Run 31:00 [3] 5.5 km (5:38 / km)
Decided to make this a 'tourist run' (something I thought there might be a bit more of on this trip), on one of the walking tracks at Gundabooka National Park, centred on a 650-metre mountain west of the Bourke-Cobar road. (I was taken a bit by surprise by this - I thought this part of western NSW was dead flat but there are random peaks scattered around the place, of which Gundabooka is by some margin the biggest).
Little Mountain, the name of the track, turned out to be very little - only about 20-30 metres elevation - but was still high enough to give a good view of the main range. The flat country around was mostly mulga - this is quite clear underneath on foot (probably less so on a horse) but quite low-visibility, and would have been quite disorienting for the early explorers having to cross a couple of hundred kilometres of it.
Arrived back to see a petrol tanker pulling into the trailhead car park. I couldn't think of any good reason for such a vehicle to be there - it turned out he was looking for the National Park headquarters and took a wrong turn.
Continued on the road after this - the last real outback day, traversing NSW from north to south, not really breaking out of the scrub until 50km or so north of Hillston. Hillston, another small town where half the shops on the main street are empty, featured a poster advertising a course Riverina TAFE are running on "Backpacker English", inviting visiting fruit and cotton-pickers to improve their Australian English (which sounds like a worthy initiative). I wonder if The Castle forms any part of the course material?
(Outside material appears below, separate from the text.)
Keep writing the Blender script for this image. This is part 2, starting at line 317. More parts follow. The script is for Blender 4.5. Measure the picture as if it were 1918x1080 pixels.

After Hillston, the settlements become a bit more regular (if still mostly small) and start acquiring silos. One of them, Merriwagga, is the third claimant I've seen so far to the Black Stump (also spotted in Blackall and north of Coolah), and has a pub claiming to have the highest bar in the Southern Hemisphere. I'm sceptical that anyone has checked for the existence (or otherwise) of other claimants in Paraguay or Botswana.
(Actual freshly-created black stumps are not in short supply on either side of the NSW-Queensland border, as a result of what the LNP spokesman described on the ABC Queensland Country Hour yesterday as "vegetation management activities").